Saint-Paul - Nouvel épisode de surmortalité

L'étang se vide, les poissons meurent...

  • Publié le 31 octobre 2014 à 15:45

Nouvel épisode de surmortalité chez les poissons de l'étang Saint-Paul. Consécutivement à deux épisodes de vidange partielle de l'étang, mercredi dernier et ce vendredi 31 octobre 2014, les utilisateurs et riverains de ce plan d'eau qui est aussi une réserve naturelle, n'ont pu que constater une évidente dégradation de la qualité de l'eau, devenu turbide, et une forte mortalité chez les poissons, qui n'épargne apparemment aucune espèce ; de grosses pièces sont échouées sur les rives et nombre de poissons morts ont été évacués en mer du fait de l'ouverture de la digue fusible.

Ces derniers temps le niveau de l'eau de l'étang était assez élevé, et en dépit de quelques épisodes de houle modérée, la salinité de l'eau était modérée, tout du moins au goût. Mercredi dernier, la digue-fusible qui sépare l'étang de la baie a été partiellement ouverte, entraînant une nette baisse du niveau des eaux, devenues opaques, car chargées de matières en suspension. La couleur de l'eau, claire au niveau de la roue du tour des roches, a viré au sombre, couleur café allongé, et le comportement des poissons qui nageaient à la surface, visibles par le friselis qu'ils provoquaient à proximité du ponton de ski nautique, signalait une baisse du taux d'oxygène dissous. Les activités de ski nautique, le sillage du bateau et celui des skieurs, présentent l'avantage de remuer la masse d'eau et donc de faciliter sa réoxygénation, ce qui expliquait la présence de petits bans de poissons à proximité immédiate des zones es plus remuées.

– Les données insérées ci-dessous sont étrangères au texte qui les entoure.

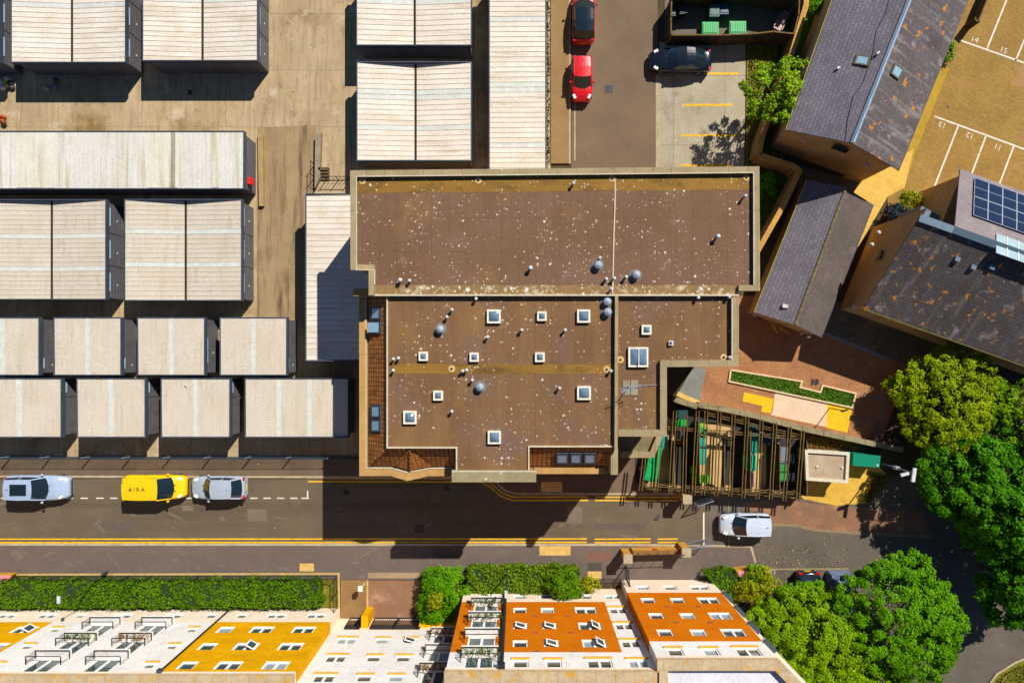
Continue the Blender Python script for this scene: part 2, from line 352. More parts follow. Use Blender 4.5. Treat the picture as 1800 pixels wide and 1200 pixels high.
sheet('buff_path', [(1500, 300), (1556, 292), (1606, 262), (1590, 330), (1560, 346), (1500, 448), (1440, 470), (1450, 330)], 0.012, m_path, 'bright buff paved path between slate roofed houses')
sheet('rear_paving', [(1400, 290), (1510, 320), (1460, 420), (1400, 330)], 0.016, m_slabs, 'grey paving behind the gable of the long slate house')
sheet('car_park_verge', [(1654, 116), (1668, 121), (1622, 236), (1606, 276), (1590, 326), (1578, 304)], 0.010, mat('mossy_gravel', C(190, 150, 40), C(160, 130, 34), sc=1.5, bump=0.3), 'mossy yellow edging strip along the car park')
# white bay lines and numbers
mb = MB()
lines = [((1685.5, 70.5), (1840, 125)), ((1734, 88), (1771, -4)), ((1785, 107), (1840, -22)), ((1642, 204.5), (1840, 277)), ((1684.5, 221), (1630, 360)), ((1733, 239), (1680, 380)), ((1782, 257), (1720, 420))]
for i, (a, b) in enumerate(lines): mb.poly(ribbon(P2([a, b]), 0.13)[0][0], 0.012 + 0.002 * (i % 2))
struct('bay_line', mb, m_white, 'white lines of the numbered parking bays')
for s, x, y, rz in (('14', 1713, 70, -20), ('15', 1764, 89, -20), ('13', 1656.5, 219.5, 160), ('12', 1705, 238, 160), ('11', 1754, 258, 160)):
    o = text_mesh('bay_number', s, 0.62, 0.003, m_white, P(x, y, 0.016), R(rz)); o['kind'] = 'structure'; o['label'] = 'white painted bay number %s on tan paving' % s
for s, x in (('130', 1356), ('130', 1411), ('181', 1467)):
    o = text_mesh('bay_number', s, 0.5, 0.003, m_white, P(x, 1004.5, 0.01), R(180)); o['kind'] = 'structure'; o['label'] = 'white painted bay number on the private road'
strip('private_bay_line', [(1330, 1000), (1492, 999)], 0.1, 0.008, mat('worn_line', C(170, 150, 104), C(140, 122, 84), sc=3), 'worn pale line in front of the private bays')
sheet('brick_strip', [(1392, 877), (1424, 884), (1620, 900), (1640, 940), (1530, 938), (1432, 930), (1400, 922), (1354, 920), (1300, 884)], 0.005, m_redbrick, 'worn red paving strip along the private road')
strip('brick_strip_edge', [(1350, 921), (1400, 923.5), (1432, 931), (1536, 939), (1640, 943)], 0.2, 0.010, mat('worn_edge', C(150, 128, 92), C(126, 108, 80), sc=2), 'pale worn edging of the red strip')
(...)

Entre mercredi et ce vendredi, l'état de la masse d'eau s'est dégradé entraînant la mort d'un grand nombre de poissons de toutes tailles. La réouverture de la digue a accentué le phénomène de vidange et le niveau de l'étang a considérablement baissé, abandonnant sur les rives le reliquat des poissons mort ces derniers jours.

Dans les faits, les eaux de l'Etang St-Paul qui sont globalement saumâtres, présentent une stratification minérale qui varie avec les zones et la profondeur, la densité, ou la minéralisation des eaux croissant du simple au double entre la surface et le fond. Et cette stratification est perturbée à chaque vidange de l'étang, quand bien même elle n'est que partielle, comme ce fut le cas mercredi dernier.

Le milieu de vie des poissons s'en trouve fort perturbé

A ce paramètre s'ajoute celui du taux d'oxygène dissous, qui varie lui aussi entre la surface et le fond. Si les eaux de surface présentent en période diurne une oxygénation importante due à la photosynthèse produite par le phytoplancton et les végétaux aquatiques, le phénomène s'inverse la nuit, les mêmes organismes consommant de l'oxygène quand ils produisent du CO2… La désoxygénation est par ailleurs accentuée faute de brassage des eaux, les activités humaines s'interrompant de nuit. Des études de milieu ont montré qu'en surface, dans le coude de l'étang, fin décembre, on peut enregistrer un taux de saturation en oxygène de 133%, quand dans le même temps, au même endroit, mais au fond, ce taux n'est que de 30 %.

Il convient d'expliquer que dans les couches basses des eaux, il se produit un phénomène de dégradation bactérienne des matières organiques qui, tout d'abord en suspension, rejoignent le fond et s'agglomèrent à la vase par décantation. Cette situation favorise la désoxygènation des eaux, et limite la décomposition des matières organiques ; d'où une eau trouble car chargée de matières organiques en suspension, qui produise cet effet de vase noire propre aux sédiments du fond de l'étang. Il en résulte un pourcentage de saturation en oxygène qui peut être inférieur à 30%. Que la vidange amène à la surface une telle qualité d'eau, et le milieu de vie des poissons s'en trouve fort perturbé.

C'est vraisemblablement ce qui s'est produit entre le 29 et le 31 octobre. La modification du milieu a été telle que les poissons ne l'ont pas supportée, ou qu'ils ont été suffisamment affaiblis pour succomber à d'autres atteintes, on pense évidemment aux pollutions multiples qui affectent l'étang Saint-Paul en dépit de la réglementation.

Fin juin de cette année, un précédent épisode de surmortalité de poissons de l’Etang avait été constaté, dans des conditions globalement similaires. Haut niveau, vidange… La thèse d'une trop forte salinité avait été abandonnée, les tilapias ayant été eux-mêmes affectés quand ils supportent très bien les eaux saumâtres ; quant à une piste bactériologique, on attend toujours les résultats des prélèvements alors opérés par les agents de la réserve.